Writing to a Slave Device

When a master device writes data to a slave device, the following sequence of operations takes place:

START Condition: The master initiates communication by sending a START condition on the I2C bus.

Send Slave Address with Write Bit (0): The master sends the 7-bit slave address followed by a write bit (0).

ACK from Slave: The slave acknowledges (ACK) the received address.

Send Register Address (Optional): The master may send the register address within the slave device where data needs to be written.

ACK from Slave: The slave acknowledges the received register address.
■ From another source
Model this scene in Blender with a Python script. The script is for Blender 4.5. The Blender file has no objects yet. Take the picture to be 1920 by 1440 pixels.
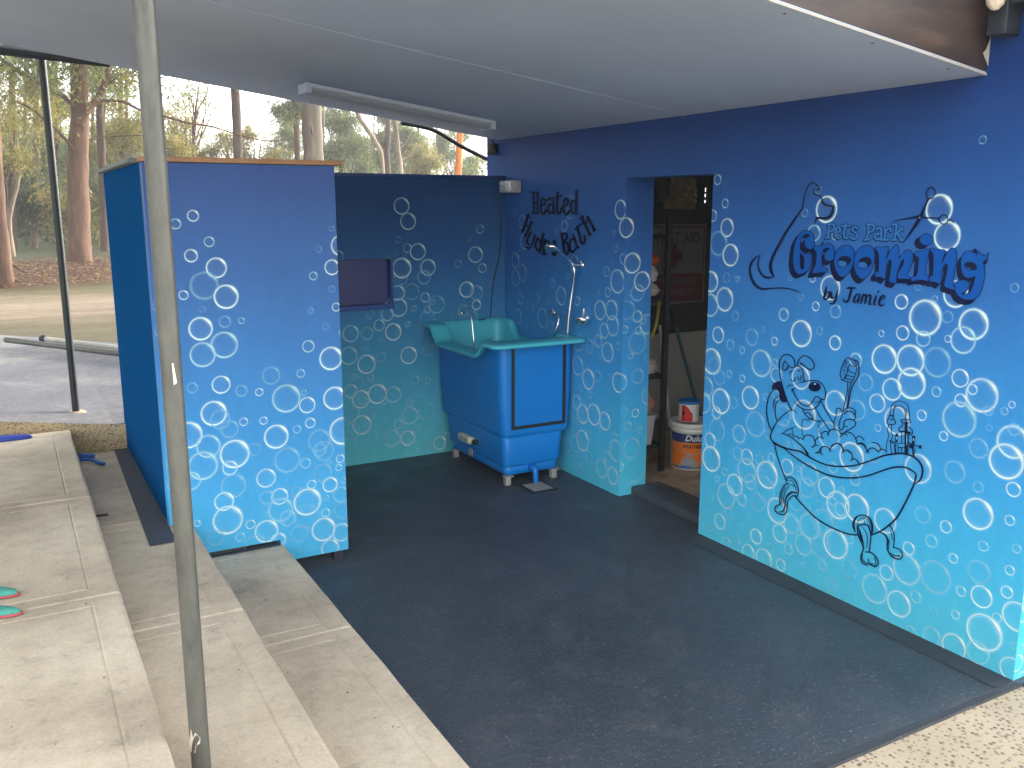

Send Data Byte(s): The master sends one or more data bytes to be written into the slave device.

ACK from Slave: The slave acknowledges each byte received.

STOP Condition: The master terminates the communication by sending a STOP condition.

Reading from a Slave Device

To read data from a slave device, a slightly different sequence is followed:

START Condition: The master initiates communication with a START condition.

Send Slave Address with Write Bit (0): The master first sends the 7-bit slave address with a write bit (0) to indicate that it will send a register address.

ACK from Slave: The slave acknowledges the address.

Send Register Address (Optional): The master sends the address of the register from which data needs to be read.

ACK from Slave: The slave acknowledges the register address.

Repeated START Condition: The master sends a repeated START condition to switch to read mode.

Send Slave Address with Read Bit (1): The master sends the 7-bit slave address again, but this time with the read bit (1).

ACK from Slave: The slave acknowledges and starts sending data.

Master Receives Data: The slave transmits data to the master.

ACK from Master (for multiple bytes): If multiple bytes are to be read, the master sends an ACK after each received byte.

NACK and STOP Condition: After receiving the final byte, the master sends a NACK (Not Acknowledge) followed by a STOP condition to terminate communication.